Jimmy Carter
I was twelve years old when Jimmy Carter was elected in 1976. So … still wet behind my ears. I remember those days and nights of the hostage crisis. With Ted Koppel providing the nightly count of how many days the hostages had remained in captivity. That Nightline feature probably did more damage to Jimmy Carter than anything else. It was relentless and depressing.
There was plenty else going wrong at the time. High inflation. Oil shocks. Enough that, I believe in my youth, I thought Carter was weak and we needed a change in 1980. Gasp! Did I really support Reagan (although I wasn’t old enough to vote)? I don’t really know. I remember talking to one of my sisters around the election. She was old enough to vote. And what I recall is that we disagreed. Yet I have no memory of which side of the argument we each were on.
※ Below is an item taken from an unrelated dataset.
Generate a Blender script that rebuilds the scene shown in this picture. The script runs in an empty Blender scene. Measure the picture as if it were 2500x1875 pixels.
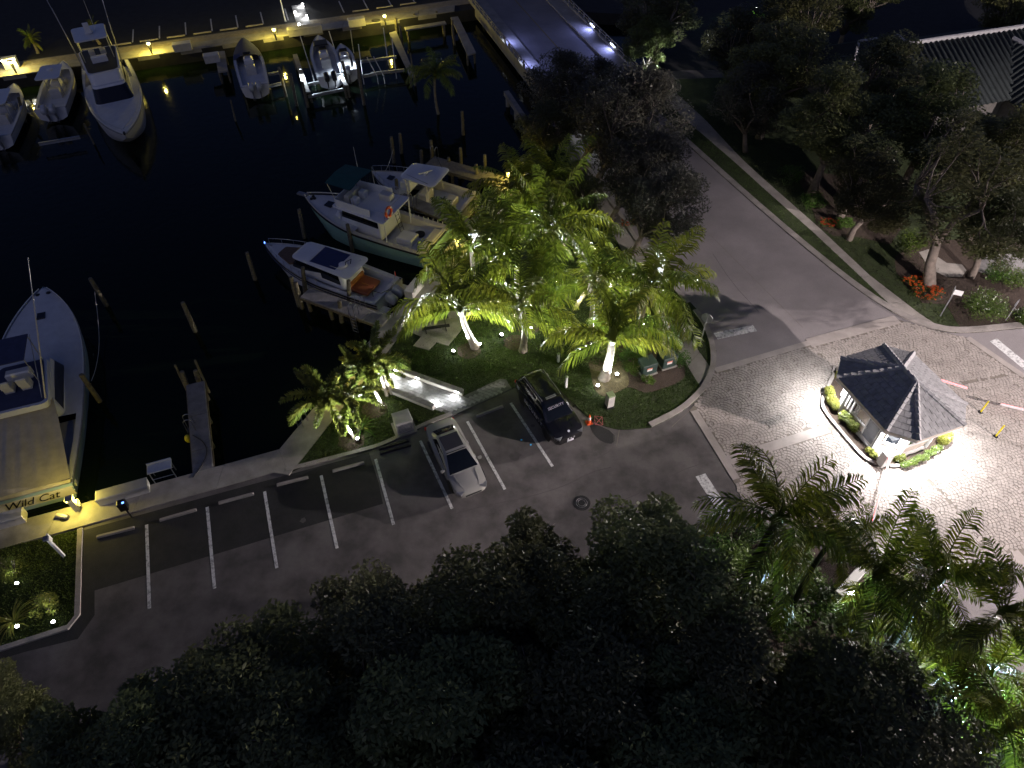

Looking back decades later, I’m of the opinion that Jimmy Carter was simply too good a man, too honest a man, to survive in that role. Here is the text of a speech he gave that is known as the “malaise” speech. I can’t imagine a President, or a candidate for the Presidency, giving such an honest speech about the state of the country today. He was also ahead of his time for trying to plan for energy independence with less reliance on fossil fuels.
As I said, he was simply too honest for the office he held.
What Jimmy Carter did better than any other President or other American politician, was to live a life of righteousness after he left office. For 40 years, he helped build homes for the poor, bring peace to wartorn lands, and tried to bring morals and ethics to the forefront of how we should live and govern.
As 2024 winds to a close, we are confronted with the exact opposite with the incoming administration and the billionaires and power-hungry who have wrapped themselves around Donald Trump. Jimmy Carter was the most selfless man to ever hold the Presidency. In a few short weeks we will see the polar opposite — an administration filled with people who are only interested in their bank account, their power, and themselves.
It’s a shame that America isn’t good enough for men (and women) like Jimmy Carter.
The world lost an incredible human being today. It would be nice if we all could take a step back from the precipice and maybe try to be a little more like Jimmy Carter and less like the rage-filled lunatics we all seem to have become.


There's so much humanity in what you've written. Has a Hemingwayesque feel.
I don't remember much about when Carter was President. I read about him recently in a book by Jared Cohen, Life After Power. And what you said about him being too good a man seeped though Cohen's essay. He'll be the last of his kind for sure.